== The exercise ==
Locate all lines with the word "Write" and copy them out.
------ Record list ------
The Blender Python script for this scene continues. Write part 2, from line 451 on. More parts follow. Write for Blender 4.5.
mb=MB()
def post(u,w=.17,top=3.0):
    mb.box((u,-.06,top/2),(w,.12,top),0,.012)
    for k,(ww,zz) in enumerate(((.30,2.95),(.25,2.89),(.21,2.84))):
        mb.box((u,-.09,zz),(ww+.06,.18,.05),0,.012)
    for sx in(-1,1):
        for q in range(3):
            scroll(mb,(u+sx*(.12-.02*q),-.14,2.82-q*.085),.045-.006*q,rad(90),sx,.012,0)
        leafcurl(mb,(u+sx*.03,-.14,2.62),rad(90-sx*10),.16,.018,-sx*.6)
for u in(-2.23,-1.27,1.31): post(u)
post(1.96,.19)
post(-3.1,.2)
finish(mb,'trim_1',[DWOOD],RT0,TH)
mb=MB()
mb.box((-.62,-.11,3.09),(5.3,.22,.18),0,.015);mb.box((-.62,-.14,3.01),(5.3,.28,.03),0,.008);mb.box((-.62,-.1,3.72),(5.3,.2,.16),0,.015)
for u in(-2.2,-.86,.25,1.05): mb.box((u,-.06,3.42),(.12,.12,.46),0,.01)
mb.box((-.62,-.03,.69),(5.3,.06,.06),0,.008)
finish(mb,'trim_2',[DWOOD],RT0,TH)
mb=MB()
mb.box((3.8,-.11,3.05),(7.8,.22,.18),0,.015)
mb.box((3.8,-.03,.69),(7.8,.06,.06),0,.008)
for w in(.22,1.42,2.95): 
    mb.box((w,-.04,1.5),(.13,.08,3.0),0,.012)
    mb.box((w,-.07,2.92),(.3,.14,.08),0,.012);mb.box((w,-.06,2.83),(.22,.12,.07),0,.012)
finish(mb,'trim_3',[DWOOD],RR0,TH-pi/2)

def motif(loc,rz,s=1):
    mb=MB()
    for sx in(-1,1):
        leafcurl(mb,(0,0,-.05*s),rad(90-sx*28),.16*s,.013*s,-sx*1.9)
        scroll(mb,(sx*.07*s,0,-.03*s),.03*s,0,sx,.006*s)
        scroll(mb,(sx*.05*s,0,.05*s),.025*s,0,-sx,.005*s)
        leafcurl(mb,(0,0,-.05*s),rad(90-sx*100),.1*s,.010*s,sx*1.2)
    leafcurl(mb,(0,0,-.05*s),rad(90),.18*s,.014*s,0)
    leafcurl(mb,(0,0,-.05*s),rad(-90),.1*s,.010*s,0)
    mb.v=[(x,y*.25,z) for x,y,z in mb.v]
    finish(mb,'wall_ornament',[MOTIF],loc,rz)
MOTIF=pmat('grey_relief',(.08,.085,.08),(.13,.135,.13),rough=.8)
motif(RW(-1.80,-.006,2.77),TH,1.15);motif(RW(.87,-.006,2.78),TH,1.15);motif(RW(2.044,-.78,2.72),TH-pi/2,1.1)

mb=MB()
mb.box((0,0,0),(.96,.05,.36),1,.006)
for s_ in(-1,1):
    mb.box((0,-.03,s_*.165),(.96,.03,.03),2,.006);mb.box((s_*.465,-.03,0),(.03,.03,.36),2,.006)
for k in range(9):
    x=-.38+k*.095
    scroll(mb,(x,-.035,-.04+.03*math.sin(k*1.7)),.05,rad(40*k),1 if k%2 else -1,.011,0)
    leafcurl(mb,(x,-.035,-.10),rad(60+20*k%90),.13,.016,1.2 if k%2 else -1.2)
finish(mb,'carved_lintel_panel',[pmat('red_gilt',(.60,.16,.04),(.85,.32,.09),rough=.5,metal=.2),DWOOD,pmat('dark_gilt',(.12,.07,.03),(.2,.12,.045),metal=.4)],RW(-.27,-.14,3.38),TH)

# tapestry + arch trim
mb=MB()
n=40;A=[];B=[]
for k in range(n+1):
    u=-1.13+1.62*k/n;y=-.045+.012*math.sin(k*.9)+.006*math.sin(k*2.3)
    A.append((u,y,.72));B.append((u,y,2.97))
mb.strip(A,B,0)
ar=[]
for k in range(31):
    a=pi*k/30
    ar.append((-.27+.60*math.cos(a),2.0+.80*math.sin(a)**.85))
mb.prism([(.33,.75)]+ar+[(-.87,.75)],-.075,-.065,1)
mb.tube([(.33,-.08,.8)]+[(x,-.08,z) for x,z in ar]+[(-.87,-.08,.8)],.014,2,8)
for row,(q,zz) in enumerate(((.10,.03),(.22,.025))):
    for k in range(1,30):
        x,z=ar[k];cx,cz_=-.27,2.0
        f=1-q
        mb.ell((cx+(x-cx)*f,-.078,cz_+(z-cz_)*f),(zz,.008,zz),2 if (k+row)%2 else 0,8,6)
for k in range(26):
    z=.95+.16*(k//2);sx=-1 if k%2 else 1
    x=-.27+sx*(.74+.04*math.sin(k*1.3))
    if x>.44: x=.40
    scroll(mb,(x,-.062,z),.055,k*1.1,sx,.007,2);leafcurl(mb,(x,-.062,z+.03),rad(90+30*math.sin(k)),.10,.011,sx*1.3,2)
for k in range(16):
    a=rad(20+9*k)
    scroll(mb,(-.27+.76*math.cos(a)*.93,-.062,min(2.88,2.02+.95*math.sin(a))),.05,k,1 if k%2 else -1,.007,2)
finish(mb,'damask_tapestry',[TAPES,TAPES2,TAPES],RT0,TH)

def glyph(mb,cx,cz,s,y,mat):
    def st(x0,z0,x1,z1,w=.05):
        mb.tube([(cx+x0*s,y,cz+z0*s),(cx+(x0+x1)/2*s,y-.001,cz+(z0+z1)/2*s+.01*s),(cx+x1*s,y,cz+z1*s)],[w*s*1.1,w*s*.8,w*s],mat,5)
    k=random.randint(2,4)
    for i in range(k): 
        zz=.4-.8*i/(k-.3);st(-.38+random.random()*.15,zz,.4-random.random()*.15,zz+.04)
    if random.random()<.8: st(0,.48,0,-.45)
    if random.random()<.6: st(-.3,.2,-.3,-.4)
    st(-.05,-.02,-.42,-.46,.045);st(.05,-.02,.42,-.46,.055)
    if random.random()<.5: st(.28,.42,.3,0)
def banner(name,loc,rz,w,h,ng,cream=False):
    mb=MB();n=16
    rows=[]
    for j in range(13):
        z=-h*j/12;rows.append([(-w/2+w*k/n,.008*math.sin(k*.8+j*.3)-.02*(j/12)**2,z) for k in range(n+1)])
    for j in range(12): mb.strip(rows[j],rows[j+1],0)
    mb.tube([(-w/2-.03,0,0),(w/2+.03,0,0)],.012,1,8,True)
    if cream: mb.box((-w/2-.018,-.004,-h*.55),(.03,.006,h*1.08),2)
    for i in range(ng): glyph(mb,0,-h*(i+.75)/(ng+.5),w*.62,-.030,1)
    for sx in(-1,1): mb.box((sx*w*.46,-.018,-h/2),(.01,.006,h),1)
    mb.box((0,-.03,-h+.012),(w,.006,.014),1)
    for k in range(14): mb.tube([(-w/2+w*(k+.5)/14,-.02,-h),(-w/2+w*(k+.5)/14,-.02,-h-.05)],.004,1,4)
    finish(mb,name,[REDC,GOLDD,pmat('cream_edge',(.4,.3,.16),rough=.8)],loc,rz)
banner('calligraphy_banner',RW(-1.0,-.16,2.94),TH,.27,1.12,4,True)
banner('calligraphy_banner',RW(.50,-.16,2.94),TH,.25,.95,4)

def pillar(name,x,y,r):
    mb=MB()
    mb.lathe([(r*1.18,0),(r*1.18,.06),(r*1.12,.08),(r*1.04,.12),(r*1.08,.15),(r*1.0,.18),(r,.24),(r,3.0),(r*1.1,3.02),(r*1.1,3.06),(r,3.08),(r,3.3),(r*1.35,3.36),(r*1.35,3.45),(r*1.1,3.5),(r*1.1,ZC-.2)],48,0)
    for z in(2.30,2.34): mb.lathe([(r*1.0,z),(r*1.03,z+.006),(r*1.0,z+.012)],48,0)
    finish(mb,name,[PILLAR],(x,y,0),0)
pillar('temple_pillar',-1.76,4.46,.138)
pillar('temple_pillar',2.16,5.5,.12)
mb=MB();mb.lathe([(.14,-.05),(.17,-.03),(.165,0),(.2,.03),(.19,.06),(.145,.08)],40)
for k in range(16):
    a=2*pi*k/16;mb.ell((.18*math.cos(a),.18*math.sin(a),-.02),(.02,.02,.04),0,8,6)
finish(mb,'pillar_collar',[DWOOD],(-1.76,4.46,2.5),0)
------
------ Record list ------
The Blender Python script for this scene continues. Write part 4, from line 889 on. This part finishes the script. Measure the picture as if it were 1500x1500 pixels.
------
------ Record list ------
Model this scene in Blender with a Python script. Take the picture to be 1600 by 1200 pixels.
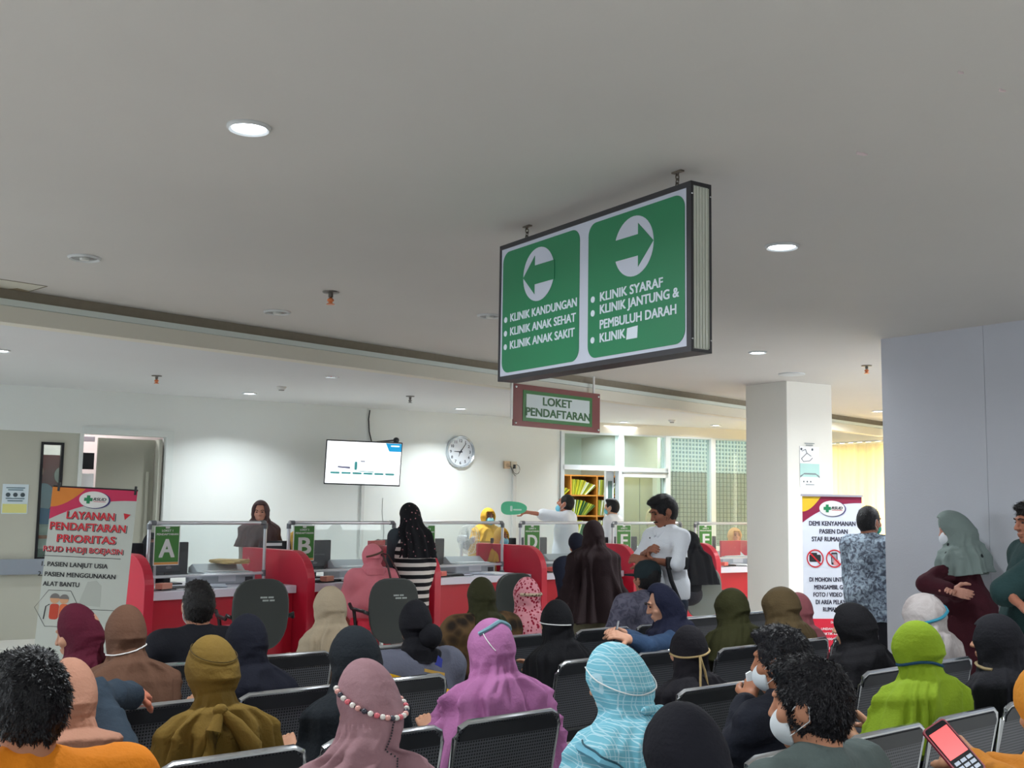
------
== Solution ==
The Blender Python script for this scene continues. Write part 2, from line 451 on. More parts follow. Write for Blender 4.5.
The Blender Python script for this scene continues. Write part 4, from line 889 on. This part finishes the script. Measure the picture as if it were 1500x1500 pixels.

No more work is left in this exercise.